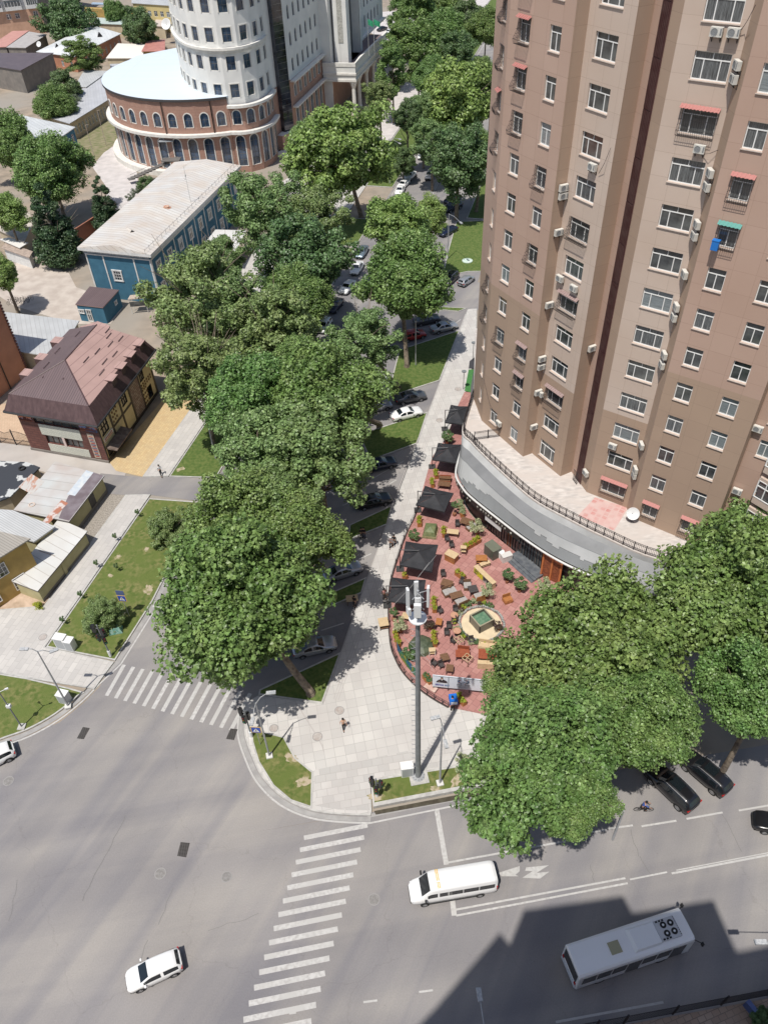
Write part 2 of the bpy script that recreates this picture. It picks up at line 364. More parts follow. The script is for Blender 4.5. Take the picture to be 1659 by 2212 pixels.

•••

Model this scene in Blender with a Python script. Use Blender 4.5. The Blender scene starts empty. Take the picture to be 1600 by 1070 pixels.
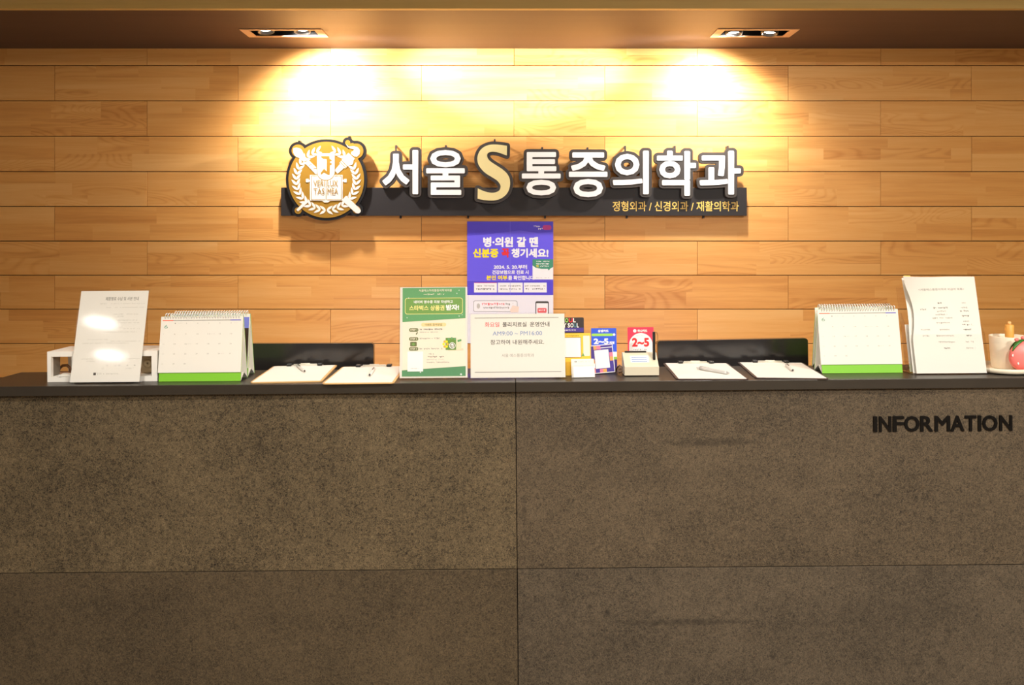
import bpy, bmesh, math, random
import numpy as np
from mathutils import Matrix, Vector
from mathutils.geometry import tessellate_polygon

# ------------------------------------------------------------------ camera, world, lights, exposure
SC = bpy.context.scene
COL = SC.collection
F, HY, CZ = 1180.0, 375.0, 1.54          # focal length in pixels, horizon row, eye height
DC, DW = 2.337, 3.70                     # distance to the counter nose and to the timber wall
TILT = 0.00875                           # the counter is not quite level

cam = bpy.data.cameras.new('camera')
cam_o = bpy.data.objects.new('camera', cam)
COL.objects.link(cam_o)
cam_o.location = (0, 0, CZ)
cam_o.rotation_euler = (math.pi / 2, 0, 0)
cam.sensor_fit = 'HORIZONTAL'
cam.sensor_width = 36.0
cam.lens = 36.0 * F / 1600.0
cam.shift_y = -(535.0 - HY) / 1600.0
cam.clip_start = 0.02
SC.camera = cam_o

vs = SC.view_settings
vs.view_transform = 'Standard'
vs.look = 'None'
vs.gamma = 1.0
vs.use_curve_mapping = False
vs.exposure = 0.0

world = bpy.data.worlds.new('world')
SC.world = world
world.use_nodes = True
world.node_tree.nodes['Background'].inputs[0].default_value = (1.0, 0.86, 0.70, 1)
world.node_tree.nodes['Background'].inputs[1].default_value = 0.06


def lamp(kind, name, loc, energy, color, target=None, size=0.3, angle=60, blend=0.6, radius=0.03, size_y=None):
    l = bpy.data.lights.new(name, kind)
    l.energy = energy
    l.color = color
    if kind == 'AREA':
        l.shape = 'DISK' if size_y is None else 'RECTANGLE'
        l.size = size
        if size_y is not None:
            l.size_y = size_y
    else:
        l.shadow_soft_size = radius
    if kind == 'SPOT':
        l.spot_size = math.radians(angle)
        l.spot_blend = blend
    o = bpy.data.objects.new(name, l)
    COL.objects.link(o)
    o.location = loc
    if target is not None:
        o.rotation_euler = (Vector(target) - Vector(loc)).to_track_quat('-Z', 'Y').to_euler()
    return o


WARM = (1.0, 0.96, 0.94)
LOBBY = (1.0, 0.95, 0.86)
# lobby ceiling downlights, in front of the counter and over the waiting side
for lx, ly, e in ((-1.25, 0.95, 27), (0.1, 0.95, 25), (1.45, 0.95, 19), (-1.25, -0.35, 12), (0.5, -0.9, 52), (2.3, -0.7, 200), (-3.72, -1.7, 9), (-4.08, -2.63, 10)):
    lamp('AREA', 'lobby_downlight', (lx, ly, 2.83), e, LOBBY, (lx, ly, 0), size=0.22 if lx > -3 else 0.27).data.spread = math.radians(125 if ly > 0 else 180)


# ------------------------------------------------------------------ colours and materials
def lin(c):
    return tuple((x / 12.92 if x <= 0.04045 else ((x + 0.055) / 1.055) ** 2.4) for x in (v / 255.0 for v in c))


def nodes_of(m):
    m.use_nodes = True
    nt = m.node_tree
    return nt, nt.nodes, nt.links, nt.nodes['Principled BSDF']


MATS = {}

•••

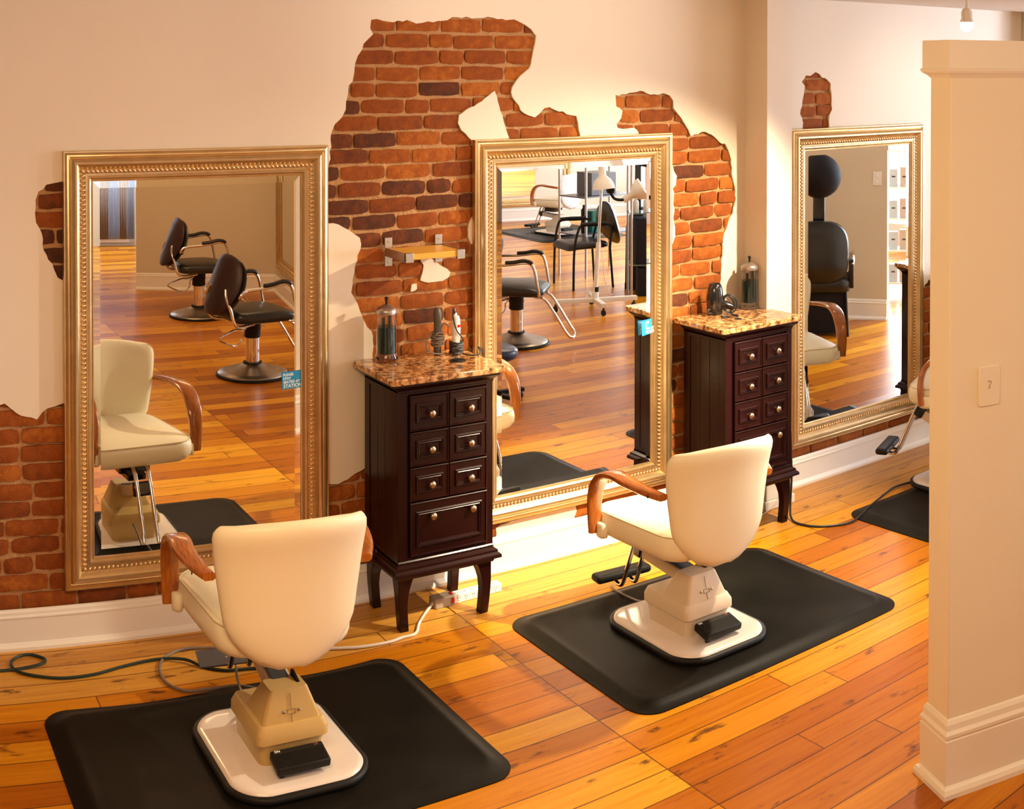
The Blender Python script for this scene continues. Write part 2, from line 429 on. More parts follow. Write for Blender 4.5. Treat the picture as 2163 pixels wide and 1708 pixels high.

•••

=== YOUR GOAL ===
Pick each line holding the word "scene" out of the listing.

=== CORRECT OUTPUT ===
Model this scene in Blender with a Python script. Use Blender 4.5. The Blender scene starts empty. Take the picture to be 1600 by 1070 pixels.
SC = bpy.context.scene
The Blender Python script for this scene continues. Write part 2, from line 429 on. More parts follow. Write for Blender 4.5. Treat the picture as 2163 pixels wide and 1708 pixels high.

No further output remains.